━━━━━ Records to process
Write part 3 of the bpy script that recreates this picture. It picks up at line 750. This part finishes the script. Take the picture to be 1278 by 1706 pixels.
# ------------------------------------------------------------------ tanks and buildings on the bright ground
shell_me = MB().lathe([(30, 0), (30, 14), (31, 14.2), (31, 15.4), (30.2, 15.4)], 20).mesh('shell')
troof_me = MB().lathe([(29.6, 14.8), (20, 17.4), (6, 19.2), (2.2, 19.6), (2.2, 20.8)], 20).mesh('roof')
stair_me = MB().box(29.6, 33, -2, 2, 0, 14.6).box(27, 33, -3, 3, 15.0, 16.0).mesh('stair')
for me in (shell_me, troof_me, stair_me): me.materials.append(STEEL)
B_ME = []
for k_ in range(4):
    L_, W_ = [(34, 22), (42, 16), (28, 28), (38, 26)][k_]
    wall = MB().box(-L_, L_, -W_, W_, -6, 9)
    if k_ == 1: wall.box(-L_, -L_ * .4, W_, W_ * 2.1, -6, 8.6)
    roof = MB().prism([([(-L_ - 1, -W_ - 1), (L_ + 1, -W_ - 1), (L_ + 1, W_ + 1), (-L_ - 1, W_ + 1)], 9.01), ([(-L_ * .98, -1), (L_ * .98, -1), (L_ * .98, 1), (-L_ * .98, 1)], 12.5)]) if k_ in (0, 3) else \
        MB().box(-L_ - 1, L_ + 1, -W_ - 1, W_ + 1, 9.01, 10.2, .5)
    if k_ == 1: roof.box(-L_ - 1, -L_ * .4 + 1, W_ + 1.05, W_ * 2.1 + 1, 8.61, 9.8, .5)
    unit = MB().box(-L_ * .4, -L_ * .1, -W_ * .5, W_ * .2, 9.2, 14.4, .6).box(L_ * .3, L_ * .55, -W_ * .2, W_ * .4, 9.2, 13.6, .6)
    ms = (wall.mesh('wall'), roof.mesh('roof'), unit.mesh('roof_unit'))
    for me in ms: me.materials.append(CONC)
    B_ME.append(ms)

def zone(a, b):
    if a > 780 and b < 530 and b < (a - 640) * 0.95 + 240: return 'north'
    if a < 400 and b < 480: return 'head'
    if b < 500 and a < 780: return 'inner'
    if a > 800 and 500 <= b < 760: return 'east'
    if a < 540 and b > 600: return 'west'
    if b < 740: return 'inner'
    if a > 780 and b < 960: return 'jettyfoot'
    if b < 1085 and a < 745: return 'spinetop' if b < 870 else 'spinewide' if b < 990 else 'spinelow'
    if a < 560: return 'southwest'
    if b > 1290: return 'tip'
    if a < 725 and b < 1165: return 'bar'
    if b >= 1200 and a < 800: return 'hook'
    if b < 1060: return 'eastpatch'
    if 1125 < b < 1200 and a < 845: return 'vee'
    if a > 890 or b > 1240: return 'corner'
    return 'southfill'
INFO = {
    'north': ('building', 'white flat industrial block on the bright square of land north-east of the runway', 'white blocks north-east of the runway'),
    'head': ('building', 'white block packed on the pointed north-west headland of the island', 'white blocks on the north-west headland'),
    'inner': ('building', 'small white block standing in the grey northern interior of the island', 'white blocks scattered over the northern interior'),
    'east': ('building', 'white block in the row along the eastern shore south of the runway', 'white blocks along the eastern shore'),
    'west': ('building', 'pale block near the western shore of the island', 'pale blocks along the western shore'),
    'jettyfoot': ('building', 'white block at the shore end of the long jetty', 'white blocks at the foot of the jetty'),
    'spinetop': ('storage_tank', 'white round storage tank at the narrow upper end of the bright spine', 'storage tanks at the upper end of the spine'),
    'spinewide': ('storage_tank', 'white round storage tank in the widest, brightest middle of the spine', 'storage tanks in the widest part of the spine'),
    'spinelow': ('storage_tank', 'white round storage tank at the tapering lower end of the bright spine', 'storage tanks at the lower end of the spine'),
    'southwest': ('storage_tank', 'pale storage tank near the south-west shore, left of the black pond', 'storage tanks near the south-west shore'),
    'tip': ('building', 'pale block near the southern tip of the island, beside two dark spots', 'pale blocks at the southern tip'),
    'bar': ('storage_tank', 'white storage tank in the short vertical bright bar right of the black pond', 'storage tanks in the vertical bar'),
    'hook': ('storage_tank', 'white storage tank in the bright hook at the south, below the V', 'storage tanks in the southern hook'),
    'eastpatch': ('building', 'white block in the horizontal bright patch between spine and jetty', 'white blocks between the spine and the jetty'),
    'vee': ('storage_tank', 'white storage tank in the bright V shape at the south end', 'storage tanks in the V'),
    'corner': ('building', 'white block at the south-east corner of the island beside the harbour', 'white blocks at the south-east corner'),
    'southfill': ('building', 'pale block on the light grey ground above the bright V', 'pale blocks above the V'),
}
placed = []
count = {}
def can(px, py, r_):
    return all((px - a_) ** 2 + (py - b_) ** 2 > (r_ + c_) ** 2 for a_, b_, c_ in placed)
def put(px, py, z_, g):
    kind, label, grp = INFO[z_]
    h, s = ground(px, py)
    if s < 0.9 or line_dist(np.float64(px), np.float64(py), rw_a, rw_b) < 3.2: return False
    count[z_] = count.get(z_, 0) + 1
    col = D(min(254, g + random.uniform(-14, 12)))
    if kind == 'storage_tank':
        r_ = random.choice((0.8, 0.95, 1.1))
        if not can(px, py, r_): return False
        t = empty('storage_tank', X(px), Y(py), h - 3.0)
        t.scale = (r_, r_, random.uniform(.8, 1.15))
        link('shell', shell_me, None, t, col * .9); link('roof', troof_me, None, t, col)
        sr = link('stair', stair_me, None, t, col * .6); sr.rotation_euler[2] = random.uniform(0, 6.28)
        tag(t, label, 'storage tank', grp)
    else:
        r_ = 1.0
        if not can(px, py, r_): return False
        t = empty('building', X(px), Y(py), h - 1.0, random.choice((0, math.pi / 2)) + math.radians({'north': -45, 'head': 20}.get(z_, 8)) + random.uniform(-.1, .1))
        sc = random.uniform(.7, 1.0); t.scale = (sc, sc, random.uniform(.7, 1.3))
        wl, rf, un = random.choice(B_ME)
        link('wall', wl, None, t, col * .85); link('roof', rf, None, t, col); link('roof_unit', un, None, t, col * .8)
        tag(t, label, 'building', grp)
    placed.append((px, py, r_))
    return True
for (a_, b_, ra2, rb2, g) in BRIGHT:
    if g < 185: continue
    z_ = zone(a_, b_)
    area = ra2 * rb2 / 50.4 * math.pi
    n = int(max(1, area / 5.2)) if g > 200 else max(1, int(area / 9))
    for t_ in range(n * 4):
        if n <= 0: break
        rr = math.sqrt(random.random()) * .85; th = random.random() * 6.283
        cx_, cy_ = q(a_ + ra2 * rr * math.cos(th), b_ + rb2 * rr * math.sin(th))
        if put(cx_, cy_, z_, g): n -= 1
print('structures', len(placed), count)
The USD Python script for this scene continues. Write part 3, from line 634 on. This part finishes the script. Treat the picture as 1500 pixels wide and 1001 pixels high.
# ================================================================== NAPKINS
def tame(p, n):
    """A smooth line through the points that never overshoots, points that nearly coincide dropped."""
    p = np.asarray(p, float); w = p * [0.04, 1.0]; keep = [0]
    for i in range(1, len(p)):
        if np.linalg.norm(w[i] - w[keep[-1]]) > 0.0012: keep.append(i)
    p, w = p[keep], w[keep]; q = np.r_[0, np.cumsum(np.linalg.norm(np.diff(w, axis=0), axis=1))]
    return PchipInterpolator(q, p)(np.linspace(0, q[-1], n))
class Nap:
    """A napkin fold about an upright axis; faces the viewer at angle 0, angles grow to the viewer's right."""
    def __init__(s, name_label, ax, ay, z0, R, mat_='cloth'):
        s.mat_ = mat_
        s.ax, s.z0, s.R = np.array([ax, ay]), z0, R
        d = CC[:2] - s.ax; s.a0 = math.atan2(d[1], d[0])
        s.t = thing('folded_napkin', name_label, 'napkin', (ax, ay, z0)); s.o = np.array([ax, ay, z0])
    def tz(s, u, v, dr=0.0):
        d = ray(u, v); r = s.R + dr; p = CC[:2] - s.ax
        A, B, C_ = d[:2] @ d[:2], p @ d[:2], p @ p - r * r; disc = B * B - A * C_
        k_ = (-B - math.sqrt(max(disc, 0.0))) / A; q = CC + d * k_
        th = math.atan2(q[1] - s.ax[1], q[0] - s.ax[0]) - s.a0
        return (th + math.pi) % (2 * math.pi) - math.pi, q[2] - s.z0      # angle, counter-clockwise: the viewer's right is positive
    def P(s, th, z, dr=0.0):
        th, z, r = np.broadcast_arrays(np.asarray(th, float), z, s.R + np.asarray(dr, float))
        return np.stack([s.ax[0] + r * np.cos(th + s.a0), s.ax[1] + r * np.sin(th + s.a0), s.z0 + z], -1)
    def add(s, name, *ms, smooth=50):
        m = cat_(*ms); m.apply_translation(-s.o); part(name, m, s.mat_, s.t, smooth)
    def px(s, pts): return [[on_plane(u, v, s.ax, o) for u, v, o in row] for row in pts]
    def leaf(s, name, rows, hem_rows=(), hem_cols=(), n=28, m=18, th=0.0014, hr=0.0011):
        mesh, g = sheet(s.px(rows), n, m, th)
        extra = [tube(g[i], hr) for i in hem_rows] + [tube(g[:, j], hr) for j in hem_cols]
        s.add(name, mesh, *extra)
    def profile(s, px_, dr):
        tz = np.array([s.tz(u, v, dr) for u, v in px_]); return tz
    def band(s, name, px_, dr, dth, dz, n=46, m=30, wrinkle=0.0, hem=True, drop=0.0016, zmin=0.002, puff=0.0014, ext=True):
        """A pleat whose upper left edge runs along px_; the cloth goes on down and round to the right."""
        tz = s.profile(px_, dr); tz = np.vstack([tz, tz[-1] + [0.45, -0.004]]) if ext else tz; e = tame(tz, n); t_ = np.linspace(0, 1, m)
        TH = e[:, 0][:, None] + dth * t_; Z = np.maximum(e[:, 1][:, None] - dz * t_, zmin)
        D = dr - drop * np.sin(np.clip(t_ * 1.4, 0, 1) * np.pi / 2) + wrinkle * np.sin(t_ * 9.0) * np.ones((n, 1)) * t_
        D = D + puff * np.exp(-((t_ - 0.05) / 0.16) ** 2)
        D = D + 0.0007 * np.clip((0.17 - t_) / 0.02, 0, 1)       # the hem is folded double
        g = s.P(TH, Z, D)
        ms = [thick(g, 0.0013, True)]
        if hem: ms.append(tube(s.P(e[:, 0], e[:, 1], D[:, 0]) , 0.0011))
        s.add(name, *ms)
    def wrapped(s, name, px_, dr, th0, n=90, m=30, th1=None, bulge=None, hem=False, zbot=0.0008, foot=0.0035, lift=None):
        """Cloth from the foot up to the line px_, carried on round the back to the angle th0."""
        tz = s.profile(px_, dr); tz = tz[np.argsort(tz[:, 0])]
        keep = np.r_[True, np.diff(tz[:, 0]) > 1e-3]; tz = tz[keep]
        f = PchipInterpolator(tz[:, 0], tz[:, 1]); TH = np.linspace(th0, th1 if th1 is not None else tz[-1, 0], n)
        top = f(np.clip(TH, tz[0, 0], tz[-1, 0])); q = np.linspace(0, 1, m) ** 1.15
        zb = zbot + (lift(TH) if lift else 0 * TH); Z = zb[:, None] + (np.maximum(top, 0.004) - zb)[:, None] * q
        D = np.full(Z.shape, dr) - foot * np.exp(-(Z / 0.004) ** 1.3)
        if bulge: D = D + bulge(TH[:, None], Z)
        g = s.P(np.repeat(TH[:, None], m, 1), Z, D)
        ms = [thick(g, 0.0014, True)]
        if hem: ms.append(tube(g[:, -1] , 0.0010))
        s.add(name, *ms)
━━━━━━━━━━
- _Job_
Track down the lines that include the word "finishes" and copy them.

- _Full response_
Write part 3 of the bpy script that recreates this picture. It picks up at line 750. This part finishes the script. Take the picture to be 1278 by 1706 pixels.
The USD Python script for this scene continues. Write part 3, from line 634 on. This part finishes the script. Treat the picture as 1500 pixels wide and 1001 pixels high.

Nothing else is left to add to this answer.